Il libro di Bova viene presentato in un luogo simbolo: Roccamena, Comune a 36 km da Palermo e vicino a San Giuseppe Jato, è tristemente legato ad una storia di mafia e violenza. Qui qualche anno fa venne ritrovata una foiba di Cosa Nostra: vi erano diversi scheletri di persone scomparse e finite nelle mani dei mafiosi (https://www.laredazione.net/la-foiba-della-mafia-i-cadaveri-restano-senza-nome-e-il-territorio-senza-verita/).

La missione romana di Cosa Nostra

Proprio in queste settimane il boss di Castelvetrano è tornato alla ribalta anche della cronaca giudiziaria per la cosiddetta missione romana. Era il febbraio 1992 ed alle stragi di Capaci (23 maggio) e via D’Amelio (19 luglio) mancavano diversi mesi. A Roma in quell’inverno era operativo un commando mafioso che voleva uccidere Giovanni Falcone, Claudio Martelli e Maurizio Costanzo. A organizzare il complotto era stato Totò Riina in persona: il capo dei capi aveva affidato la delicata missione agli uomini di cui si fidava di più. Tra Giuseppe Graviano e Matteo Messina Denaro. 

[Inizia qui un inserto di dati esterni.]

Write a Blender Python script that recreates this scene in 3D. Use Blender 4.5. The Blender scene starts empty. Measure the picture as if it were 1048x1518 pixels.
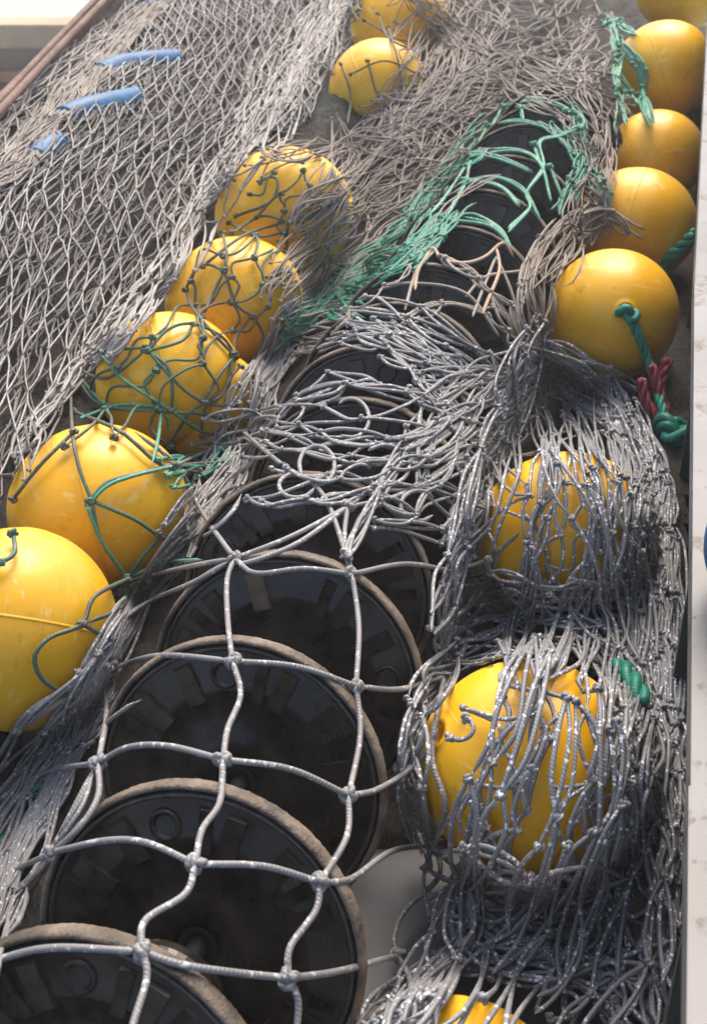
import bpy, math, random
import numpy as np
from mathutils import Vector, Matrix, Quaternion

# ------------------------------------------------------------------ camera, world, sun, exposure
SC = bpy.context.scene
COL = SC.collection
R_ = math.radians
PITCH = R_(33.3)
CAM = np.array([0.0, 0.0, 1.536])
FPX, CX, CY = 2000.0, 524.0, 759.0
cd = bpy.data.cameras.new('camera'); cam = bpy.data.objects.new('camera', cd); COL.objects.link(cam)
cam.location = CAM.tolist(); cam.rotation_euler = (math.pi/2 - PITCH, 0, 0)
cd.sensor_fit = 'VERTICAL'; cd.sensor_height = 36.0; cd.lens = 36.0*FPX/1518.0
cd.clip_start = 0.05; cd.clip_end = 500
cd.dof.use_dof = True; cd.dof.focus_distance = 2.0; cd.dof.aperture_fstop = 9.0
SC.camera = cam
SUN_AZ, SUN_EL = R_(8), R_(57)
w = bpy.data.worlds.new("World"); SC.world = w; w.use_nodes = True
wn = w.node_tree
sky = wn.nodes.new('ShaderNodeTexSky'); sky.sky_type = 'NISHITA'; sky.sun_disc = False
sky.sun_elevation = SUN_EL; sky.sun_rotation = SUN_AZ; sky.dust_density = 6.0; sky.ozone_density = 0.6
bg = wn.nodes['Background']; bg.inputs[1].default_value = 0.15
wn.links.new(sky.outputs[0], bg.inputs[0])
sl = bpy.data.lights.new('sun', 'SUN'); sl.energy = 0.8; sl.angle = R_(38); sl.color = (1.0, 0.85, 0.64)
so = bpy.data.objects.new('sun', sl); COL.objects.link(so)
S = Vector((math.sin(SUN_AZ)*math.cos(SUN_EL), math.cos(SUN_AZ)*math.cos(SUN_EL), math.sin(SUN_EL)))
so.rotation_euler = S.to_track_quat('Z', 'Y').to_euler(); so.location = (0, 0, 6)
SC.view_settings.view_transform = 'Standard'; SC.view_settings.look = 'None'
SC.view_settings.exposure = 1.12; SC.view_settings.gamma = 1.0

rng = np.random.default_rng(7); random.seed(7)
FW = np.array([0, math.cos(PITCH), -math.sin(PITCH)]); UP = np.array([0, math.sin(PITCH), math.cos(PITCH)]); RT = np.array([1.0, 0, 0])

def rays(px, py):
    px = np.asarray(px, float); py = np.asarray(py, float)
    return FW + RT*((px-CX)/FPX)[..., None] + UP*((CY-py)/FPX)[..., None]
def at(px, py, d):                      # point at image ray and depth
    return CAM + rays(np.array(px), np.array(py))*np.asarray(d)[..., None]
def at_z(px, py, z):                    # point where a ray meets a level plane
    r = rays(np.array(float(px)), np.array(float(py)))
    return CAM + r*((z-CAM[2])/r[2])
def proj(p):
    q = np.asarray(p) - CAM
    d = q@FW
    return CX+FPX*(q@RT)/d, CY-FPX*(q@UP)/d, d

# ------------------------------------------------------------------ tagging and linking
def tag(o, label=None, cat=None, group=None, kind=None):
    for k, v in (('label', label), ('category', cat), ('group', group), ('kind', kind)):
        if v: o[k] = v
    return o
def empty(name, loc):
    o = bpy.data.objects.new(name, None); COL.objects.link(o); o.location = [float(v) for v in loc]; o.empty_display_size = .05
    return o
def link(name, me, mat=None, parent=None):
    o = bpy.data.objects.new(name, me); COL.objects.link(o)
    if mat is not None and len(me.materials) == 0: me.materials.append(mat)
    if parent is not None: o.parent = parent
    return o
def copy_tree(o, parent=None):
    c = o.copy(); COL.objects.link(c); c.parent = parent
    for ch in list(o.children): copy_tree(ch, c)
    return c

# ------------------------------------------------------------------ mesh helpers
def mesh_np(name, V, F, uv=None, smooth=True):
    me = bpy.data.meshes.new(name)
    V = np.asarray(V, np.float32); F = np.asarray(F, np.int32)
    n, k = F.shape
    me.vertices.add(len(V)); me.vertices.foreach_set('co', V.ravel())
    me.loops.add(n*k); me.loops.foreach_set('vertex_index', F.ravel())
    me.polygons.add(n); me.polygons.foreach_set('loop_start', np.arange(0, n*k, k, dtype=np.int32))
    me.polygons.foreach_set('use_smooth', np.full(n, smooth))
    if uv is not None:
        l = me.uv_layers.new(name='UVMap'); l.data.foreach_set('uv', np.asarray(uv, np.float32).ravel())
    me.update(); me.validate()
    return me
def poly_mesh(name, V, F, smooth=False):
    me = bpy.data.meshes.new(name); me.from_pydata([tuple(map(float, v)) for v in V], [], F); me.update()
    if smooth:
        for p in me.polygons: p.use_smooth = True
    return me
def lathe(name, prof, n=48, smooth=True, closed=False):
    prof = np.array(prof, float); m = len(prof)
    a = np.linspace(0, 2*math.pi, n, endpoint=False)
    V = np.stack([prof[:, 0][:, None]*np.cos(a), prof[:, 0][:, None]*np.sin(a), np.repeat(prof[:, 1][:, None], n, 1)], -1).reshape(-1, 3)
    i = np.arange(m if closed else m-1)[:, None]; j = np.arange(n)[None]
    i2 = (i+1) % m; j2 = (j+1) % n
    F = np.stack([i*n+j+0*j, i*n+j2, i2*n+j2, i2*n+j], -1).reshape(-1, 4)
    return mesh_np(name, V, F, smooth=smooth)
def box_mesh(name, lo, hi, bev=0.0):
    import bmesh
    bm = bmesh.new(); bmesh.ops.create_cube(bm, size=1)
    for v in bm.verts:
        for k in range(3): v.co[k] = lo[k] + (v.co[k]+.5)*(hi[k]-lo[k])
    if bev: bmesh.ops.bevel(bm, geom=bm.edges[:], offset=bev, segments=2, affect='EDGES', profile=.6)
    me = bpy.data.meshes.new(name); bm.to_mesh(me); bm.free()
    return me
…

La Supercosa contro la Superprocura

Il commando siciliano inviato a Roma apparteneva alla cosiddetta ‘Supercosa’, ovvero la risposta dei boss alla Superprocura, la Direzione nazionale antimafia nata da un’idea di Falcone. Nella capitale il giudice siciliano non aveva la scorta. Doveva quindi essere un bersaglio facile, ma clamorosamente i picciotti sbagliarono le mosse. Ai mafiosi, infatti, avevano riferito che Falcone andava spesso a mangiare al Matriciano, in via dei Gracchi, nei pressi della corte di Cassazione. I boss iniziarono sopralluoghi e appostamenti ma non trovarono il giudice. Le informazioni ricevute erano completamente sbagliate. 

Falcone andava spesso a mangiare a Campo dei fiori, al ristorante La Carbonara, locale di piatti tipici romani ma in tutt’altra zona rispetto a quella attenzionata dagli uomini di Riina. Fu un errore banale che però cambiò la storia e l’evoluzione, tragica, dello scontro tra Cosa Nostra e i due simboli dell’antimafia Falcone e Borsellino. 

La mafia stragista

Potrebbe essere stato proprio l’errore romano a far cambiare idea e approccio alla mafia che, dopo il fiasco nella Capitale, “scelse” la via terroristico/stragista pianificando e mettendo in atto prima il bagno di sangue di Capaci, poi quello di Via d’Amelio. 

Il superlatitante Matteo Messina Denaro, irreperibile per lo Stato italiano dall’estate ’93, già condannato per la stagione delle stragi (Roma via Fauro, Georgofili Firenze, via Palestro Milano, San Giovanni in Laterano e San Giorgio al Velabro Roma), fino a pochi anni fa non era stato mai processato per le eliminazioni di Giovanni Falcone e Paolo Borsellino. Ora potrebbe subire, anche in secondo grado, una condanna quale mandante degli omicidi dei giudici e delle rispettive scorte.